Objective
Retype only what runs from the first line of the listing to the line holding "add_box(bm, 0.02, 0.55, -6.19, -0.01, 0.345, 0.45, 0.003)", both included. Do not retype the pictures.

— BEGIN —

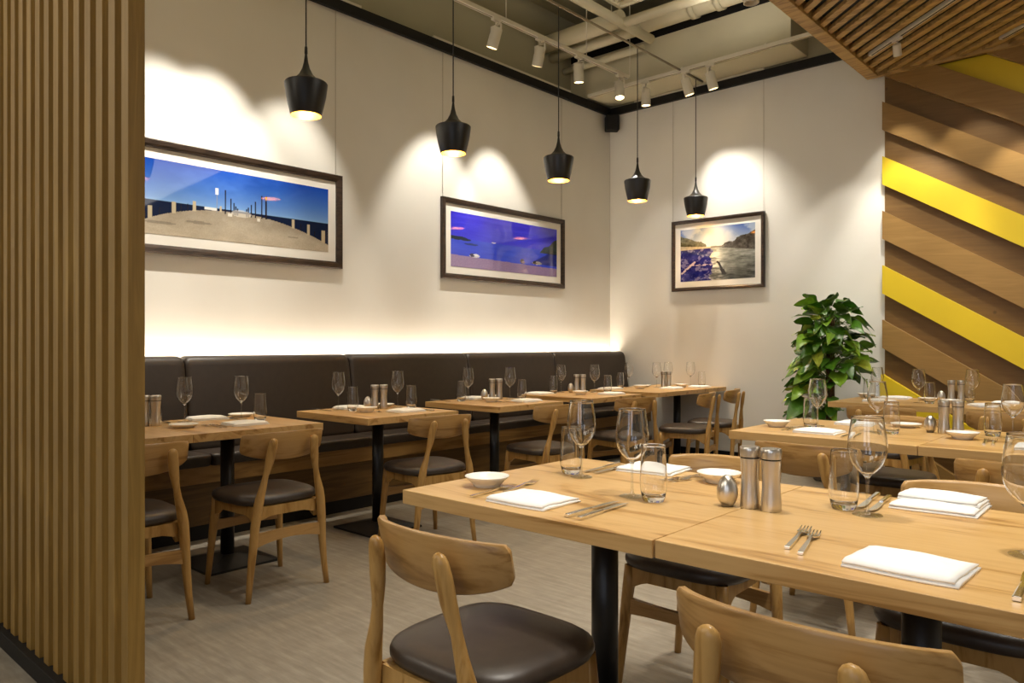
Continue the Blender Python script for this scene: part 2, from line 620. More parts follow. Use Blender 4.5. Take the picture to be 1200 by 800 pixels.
# ------------------------------------------------------------------ banquette
bq = thing('banquette', 'long dark leather banquette with wooden base along the white wall', 'bench', (0.3, -3.1, 0))
B0 = Vector((0.3, -3.1, 0))
def bqo(name, bm, m, label=None):
    bmesh.ops.translate(bm, verts=bm.verts, vec=-B0)
    o = obj(name, bm, m, bq)
    if label:
        o['label'] = label
    return o
seams = [-6.19, -4.97, -3.724, -2.485, -1.277, -0.02]
bm = new_bm()
add_box(bm, 0.1, 0.50, -6.19, -0.01, 0.0, 0.09)
bqo('plinth', bm, M['blackm'])
bm = new_bm()
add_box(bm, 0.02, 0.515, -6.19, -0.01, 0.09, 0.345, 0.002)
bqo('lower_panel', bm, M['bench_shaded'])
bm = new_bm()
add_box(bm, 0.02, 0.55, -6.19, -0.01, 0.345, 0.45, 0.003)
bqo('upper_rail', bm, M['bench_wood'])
bm = new_bm()
add_box(bm, 0.02, 0.10, -6.19, -0.01, 0.45, 1.04, 0.003)
bqo('back_support', bm, M['blackm'])
def rounded_profile(pts, rad, seg=5):
    """2D polygon with rounded corners"""
    out = []
    n = len(pts)
    for i in range(n):
        p0, p1, p2 = (Vector(pts[i - 1]), Vector(pts[i]), Vector(pts[(i + 1) % n]))
        r = rad[i] if isinstance(rad, (list, tuple)) else rad
        a = (p0 - p1).normalized()
        b = (p2 - p1).normalized()
        s, e = p1 + a * r, p1 + b * r
        for k in range(seg + 1):
            t = k / seg
            q = s * (1 - t) ** 2 + p1 * 2 * t * (1 - t) + e * t * t
            out.append((q.x, q.y))
    return out
def cushion(bm, prof, y0, y1, rnd=0.02):
    """profile in (x,z), swept along y, ends puffed"""
    cx = sum(p[0] for p in prof) / len(prof)
    cz = sum(p[1] for p in prof) / len(prof)
    def ring(y, s):
        res = []
        for px, pz in prof:
            dx, dz = px - cx, pz - cz
            L = math.hypot(dx, dz)
            k = max(0, (L - s)) / L
            res.append((cx + dx * k, y, cz + dz * k))
        return res
    rings = []
    for t in (0, 0.15, 0.4, 0.7, 1.0):
        a = t * PI / 2
        rings.append(ring(y0 + rnd * (1 - math.cos(a)) , rnd * (1 - math.sin(a))))
    m = len(rings)
    rr = [[(px, y1 - (py - y0), pz) for px, py, pz in ring_] for ring_ in reversed(rings)]
    add_loft(bm, rings + rr)
for i in range(5):
    y0, y1 = seams[i] + 0.003, seams[i + 1] - 0.003
    prof = rounded_profile([(0.10, 0.50), (0.30, 0.50), (0.22, 1.105), (0.10, 1.105)], [0.02, 0.04, 0.06, 0.02], 6)
    bm = new_bm(); cushion(bm, prof, y0, y1, 0.035)
    bqo('back_cushion', bm, M['leather_bench'])
for i in range(5):
    y0, y1 = seams[i] + 0.003, seams[i + 1] - 0.003
    if i < 4:
        pass
    prof = rounded_profile([(0.105, 0.45), (0.585, 0.45), (0.60, 0.525), (0.105, 0.51)], [0.01, 0.012, 0.035, 0.01], 6)
    bm = new_bm(); cushion(bm, prof, y0, y1, 0.025)
    bqo('seat_cushion', bm, M['leather_bench'])
bm = new_bm()
add_box(bm, 0.035, 0.06, -6.15, -0.06, 1.045, 1.06)
add_box(bm, 0.02, 0.10, -6.19, -0.01, 1.04, 1.045)
bqo('light_strip', bm, M['led'], 'glowing warm light strip hidden behind the back cushions')

# ------------------------------------------------------------------ chairs
def superquad(hx_rear, hx_front, y0, y1, n=40, e=3.6):
    pts = []
    for k in range(n):
        a = 2 * PI * k / n
        ca, sa = math.cos(a), math.sin(a)
        u = math.copysign(abs(ca) ** (2 / e), ca)
        v = math.copysign(abs(sa) ** (2 / e), sa)
        y = (y0 + y1) / 2 + v * (y1 - y0) / 2
        t = (v + 1) / 2
        pts.append((u * (hx_rear * (1 - t) + hx_front * t), y))
    return pts

def make_chair():
    t = thing('dining_chair', '', 'chair')
    # seat pad
    out = superquad(0.205, 0.222, -0.205, 0.22, 44)
    cy = 0.005
    bm = new_bm()
    rings = []
    for s, z in ((0.90, 0.424), (0.97, 0.428), (1.0, 0.44), (1.0, 0.452), (0.975, 0.464), (0.92, 0.472), (0.75, 0.478), (0.45, 0.480), (0.12, 0.480)):
        rings.append([(x * s, cy + (y - cy) * s, z) for x, y in out])
    add_loft(bm, rings)
    obj('seat', bm, M['leather'], t)
    # seat frame: rails with curved gussets at the legs
    bm = new_bm()
    def rail(p0, p1, th, zt, deep, thin, n=14):
        p0, p1 = Vector(p0), Vector(p1)
        dd = (p1 - p0).normalized()
        nn = Vector((-dd.y, dd.x)) * th / 2
        rings = []
        for i in range(n + 1):
            s = i / n
            p = p0.lerp(p1, s)
            e = min(s, 1 - s) * (p1 - p0).length
            k = max(0.0, 1 - e / 0.075)
            zb = zt - thin - (deep - thin) * (k * k * (3 - 2 * k))
            rings.append([(p.x + nn.x, p.y + nn.y, zt), (p.x - nn.x, p.y - nn.y, zt), (p.x - nn.x, p.y - nn.y, zb), (p.x + nn.x, p.y + nn.y, zb)])
        add_loft(bm, rings, smooth=False)
    for s in (-1, 1):
        rail((s * 0.155, -0.195), (s * 0.172, 0.175), 0.022, 0.425, 0.085, 0.045)
    rail((-0.165, 0.175), (0.165, 0.175), 0.022, 0.425, 0.07, 0.045)
    rail((-0.15, -0.195), (0.15, -0.195), 0.022, 0.425, 0.06, 0.045)
    obj('seat_frame', bm, M['chair_leg'], t)
    for s in (-1, 1):
        bm = new_bm()
        add_tube(bm, [(s * 0.200, 0.205, 0.0), (s * 0.192, 0.197, 0.1), (s * 0.180, 0.186, 0.26), (s * 0.172, 0.178, 0.36), (s * 0.168, 0.174, 0.426)],
                 [0.0125, 0.0145, 0.0195, 0.021, 0.020], 14)
        obj('leg', bm, M['chair_leg'], t)
    for s in (-1, 1):
        bm = new_bm()
        P = [(s * 0.208, -0.212, 0.0), (s * 0.197, -0.207, 0.1), (s * 0.185, -0.209, 0.22), (s * 0.176, -0.215, 0.34), (s * 0.167, -0.221, 0.42), (s * 0.158, -0.225, 0.47),
             (s * 0.142, -0.229, 0.53), (s * 0.133, -0.233, 0.575), (s * 0.126, -0.237, 0.605), (s * 0.119, -0.243, 0.64), (s * 0.112, -0.250, 0.69), (s * 0.1075, -0.2565, 0.722),
             (s * 0.106, -0.259, 0.735), (s * 0.1053, -0.2602, 0.742), (s * 0.105, -0.2607, 0.746)]
        Q = [0.0130, 0.0152, 0.0185, 0.0212, 0.0222, 0.0208, 0.0156, 0.0134, (0.0165, 0.0150), (0.0208, 0.0165), (0.0222, 0.0165), (0.0212, 0.0155), (0.018, 0.013), (0.012, 0.008), (0.004, 0.003)]
        add_tube(bm, P, Q, 16)
        obj('leg', bm, M['chair_leg'], t)
    # stretchers
    def stretcher(p0, p1, z, hh, bow):
        b = new_bm()
        rings = []
        for i in range(13):
            s = i / 12
            x = p0[0] + (p1[0] - p0[0]) * s
            y = p0[1] + (p1[1] - p0[1]) * s
            e = abs(2 * s - 1)
            zz = z + bow * (1 - e * e)
            h = hh * (0.72 + 0.28 * e * e)
            rings.append([(x, y - 0.009, zz - h / 2), (x, y + 0.009, zz - h / 2), (x, y + 0.009, zz + h / 2), (x, y - 0.009, zz + h / 2)])
        add_loft(b, rings, smooth=False)
        return b
    obj('stretcher', stretcher((-0.177, -0.211), (0.177, -0.211), 0.275, 0.062, 0.016), M['chair_back'], t)
    obj('stretcher', stretcher((-0.178, 0.182), (0.178, 0.182), 0.29, 0.055, 0.0), M['chair_back'], t)
    # curved back board
    bm = new_bm()
    n = 50
    rings = []
    HW = 0.212
    for i in range(n + 1):
        u = -1 + 2 * i / n
        x = HW * math.sin(u * 1.05) / math.sin(1.05)
        yb = -0.218 + 0.075 * (u * u)
        zt = 0.770 - 0.010 * u * u
        zb = 0.636 + 0.040 * u * u
        # round the outer corners
        if abs(u) > 0.94:
            k = (abs(u) - 0.94) / 0.06
            q = 1 - math.sqrt(max(0, 1 - k * k))
            zt -= 0.011 * q
            zb += 0.011 * q
        slope = 2 * 0.075 * u / HW
        nx, ny = -slope, 1.0
        L = math.hypot(nx, ny)
        nx, ny = nx / L, ny / L
        th = 0.0105
        def pt(side, z):
            lean = -(z - 0.70) * 0.22
            return (x + side * nx * th, yb + side * ny * th + lean, z)
        rings.append([pt(-1, zb + 0.004), pt(-0.6, zb), pt(0.6, zb), pt(1, zb + 0.004), pt(1, (zb + zt) / 2), pt(1, zt - 0.006), pt(0.55, zt), pt(-0.55, zt), pt(-1, zt - 0.006), pt(-1, (zb + zt) / 2)])
    add_loft(bm, rings)
    autosmooth(obj('backrest', bm, M['chair_back'], t), 50)
    return t
chair = Proto(make_chair())
G_WALLCH = 'chairs along the banquette tables'
G_CH = 'chairs at the joined tables'
def face(deg):
    return R(deg)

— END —

Answer in full
Continue the Blender Python script for this scene: part 2, from line 620. More parts follow. Use Blender 4.5. Take the picture to be 1200 by 800 pixels.
# ------------------------------------------------------------------ banquette
bq = thing('banquette', 'long dark leather banquette with wooden base along the white wall', 'bench', (0.3, -3.1, 0))
B0 = Vector((0.3, -3.1, 0))
def bqo(name, bm, m, label=None):
    bmesh.ops.translate(bm, verts=bm.verts, vec=-B0)
    o = obj(name, bm, m, bq)
    if label:
        o['label'] = label
    return o
seams = [-6.19, -4.97, -3.724, -2.485, -1.277, -0.02]
bm = new_bm()
add_box(bm, 0.1, 0.50, -6.19, -0.01, 0.0, 0.09)
bqo('plinth', bm, M['blackm'])
bm = new_bm()
add_box(bm, 0.02, 0.515, -6.19, -0.01, 0.09, 0.345, 0.002)
bqo('lower_panel', bm, M['bench_shaded'])
bm = new_bm()
add_box(bm, 0.02, 0.55, -6.19, -0.01, 0.345, 0.45, 0.003)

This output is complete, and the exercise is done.